День в романе превращается из пространства безопасности в открытую арену хищничества, где персонажи, жившие в тени города, оказываются под безжалостным светом, в котором исчезают маски и компромиссы.
Повествование сдвигается из пространства труда в пространство заключения — и переход этот выглядит не разрывом двух миров, а продолжением единой логики, в которой меняются инструменты, но сохраняются механизмы подчинения.
Тюрьма предстаёт не исключением из социального порядка, а его сгущённым образом. Внутри неё сходятся лица нищеты и отчуждения, сплетаются индивидуальные судьбы с официальной риторикой, продолжающей производить обещания реформ, борьбы с коррупцией и восстановления национального единства — в то время как пропасть коллапса лишь расширяется.
Тюремщик по прозвищу «аль-Ханаш» (Змея) воплощает философию руины своей горькой сентенцией: заключённый счастливее того, кто живёт на воле. Лишняя лепёшка в камере — это большая определённость, чем условия существования в стране, утратившей способность обнимать собственных голодных граждан. Выбор между свободой и тюрьмой становится парадоксом, обнажающим перекос ценностей, на которых строится публичное пространство.
Тюрьма в романе возвышается от карательного пространства до политической и социальной метафоры, обнажающей глубинную структуру власти, где факты перекраиваются в угоду её интересам, а социальные требования переосмысляются как угрозы безопасности или партийные интриги.
Дело Хасана переписывается в политическом ключе, затушёвывающем его профсоюзные мотивы. Это позволяет лишить протест легитимности и вписать его в систему готовых обвинений. Механизмы господства, как показывает текст, простираются дальше подавления тел — они захватывают монополию на толкование действий и переопределение их смысла. Защита прав становится синонимом вины. Суд превращается в ещё одно пространство, где власть завершает процесс воспроизводства покорности.

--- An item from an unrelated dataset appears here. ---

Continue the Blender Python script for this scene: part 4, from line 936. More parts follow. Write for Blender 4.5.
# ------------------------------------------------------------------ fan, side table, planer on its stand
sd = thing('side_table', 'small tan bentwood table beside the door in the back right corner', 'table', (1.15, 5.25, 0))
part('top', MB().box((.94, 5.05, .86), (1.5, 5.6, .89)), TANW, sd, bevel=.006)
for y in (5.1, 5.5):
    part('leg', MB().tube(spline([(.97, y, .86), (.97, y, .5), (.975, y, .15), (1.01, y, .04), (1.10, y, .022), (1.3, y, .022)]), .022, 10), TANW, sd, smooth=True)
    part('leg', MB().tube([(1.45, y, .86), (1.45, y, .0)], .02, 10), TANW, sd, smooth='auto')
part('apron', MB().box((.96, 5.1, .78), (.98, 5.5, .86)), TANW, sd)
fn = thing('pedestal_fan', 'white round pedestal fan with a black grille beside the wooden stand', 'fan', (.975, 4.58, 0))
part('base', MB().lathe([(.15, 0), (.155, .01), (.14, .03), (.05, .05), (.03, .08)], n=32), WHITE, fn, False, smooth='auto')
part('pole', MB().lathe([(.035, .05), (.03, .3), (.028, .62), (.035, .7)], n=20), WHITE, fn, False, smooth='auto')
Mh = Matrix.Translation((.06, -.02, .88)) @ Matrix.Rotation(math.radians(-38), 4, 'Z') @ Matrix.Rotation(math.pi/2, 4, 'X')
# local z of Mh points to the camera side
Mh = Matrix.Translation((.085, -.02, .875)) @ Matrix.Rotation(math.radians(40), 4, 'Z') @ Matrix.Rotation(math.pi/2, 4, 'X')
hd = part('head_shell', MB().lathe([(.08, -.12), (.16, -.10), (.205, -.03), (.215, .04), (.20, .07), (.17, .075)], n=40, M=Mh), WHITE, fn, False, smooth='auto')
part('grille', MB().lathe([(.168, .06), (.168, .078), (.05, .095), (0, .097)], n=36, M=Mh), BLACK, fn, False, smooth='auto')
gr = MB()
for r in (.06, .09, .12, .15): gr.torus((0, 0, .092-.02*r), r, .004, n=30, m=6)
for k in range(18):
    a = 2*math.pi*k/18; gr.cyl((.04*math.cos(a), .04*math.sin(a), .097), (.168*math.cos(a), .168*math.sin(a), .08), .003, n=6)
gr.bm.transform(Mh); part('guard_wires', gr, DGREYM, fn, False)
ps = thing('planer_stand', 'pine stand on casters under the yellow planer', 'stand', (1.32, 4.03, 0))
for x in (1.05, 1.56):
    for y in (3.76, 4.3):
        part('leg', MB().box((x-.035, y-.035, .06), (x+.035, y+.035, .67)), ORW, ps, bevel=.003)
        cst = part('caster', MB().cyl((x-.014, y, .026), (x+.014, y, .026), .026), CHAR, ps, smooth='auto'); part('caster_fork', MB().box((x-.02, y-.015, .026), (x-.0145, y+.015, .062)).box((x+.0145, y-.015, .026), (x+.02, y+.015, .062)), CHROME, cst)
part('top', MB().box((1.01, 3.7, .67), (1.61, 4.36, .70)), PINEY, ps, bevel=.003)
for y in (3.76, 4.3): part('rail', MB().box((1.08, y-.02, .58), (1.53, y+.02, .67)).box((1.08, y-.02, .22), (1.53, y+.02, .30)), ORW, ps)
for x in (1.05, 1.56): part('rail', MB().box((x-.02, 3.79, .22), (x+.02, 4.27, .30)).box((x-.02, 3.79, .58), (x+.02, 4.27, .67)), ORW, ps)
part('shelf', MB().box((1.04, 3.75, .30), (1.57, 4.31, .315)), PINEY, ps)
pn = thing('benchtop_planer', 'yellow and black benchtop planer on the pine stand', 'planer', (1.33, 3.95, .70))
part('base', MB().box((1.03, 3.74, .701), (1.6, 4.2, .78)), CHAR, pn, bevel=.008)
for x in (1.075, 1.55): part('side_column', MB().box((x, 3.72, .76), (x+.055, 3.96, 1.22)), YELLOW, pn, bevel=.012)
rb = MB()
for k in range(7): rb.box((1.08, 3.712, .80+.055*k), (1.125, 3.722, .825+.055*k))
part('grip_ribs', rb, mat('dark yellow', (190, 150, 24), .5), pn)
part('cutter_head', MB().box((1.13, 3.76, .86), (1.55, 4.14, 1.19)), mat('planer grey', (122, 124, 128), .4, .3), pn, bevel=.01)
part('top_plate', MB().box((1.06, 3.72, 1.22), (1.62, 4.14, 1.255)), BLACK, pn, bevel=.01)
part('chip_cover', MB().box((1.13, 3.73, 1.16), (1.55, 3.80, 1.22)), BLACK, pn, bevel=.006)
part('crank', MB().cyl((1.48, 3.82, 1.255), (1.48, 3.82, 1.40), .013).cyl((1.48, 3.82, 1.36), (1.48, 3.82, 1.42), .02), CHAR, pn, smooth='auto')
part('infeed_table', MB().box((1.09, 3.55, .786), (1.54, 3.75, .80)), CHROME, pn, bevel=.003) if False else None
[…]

Идея труда как современного рабства углубляется до философского стержня романа. Бедняк выменивает свою жизнь на технику, купленную в рассрочку, на дни, истраченные без реальных гарантий. Попытка Хасана сжечь машины обнажает главный парадокс: угнетённый может ненавидеть своё угнетение, но бояться свободы больше, чем его продолжения. Свобода без гарантий означает немедленный голод.
Хасан в глазах судебной и социальной институции превращается из потенциального спасителя в обвиняемого — знак того, как протестное действие одомашнивается и лишается эмансипаторного содержания.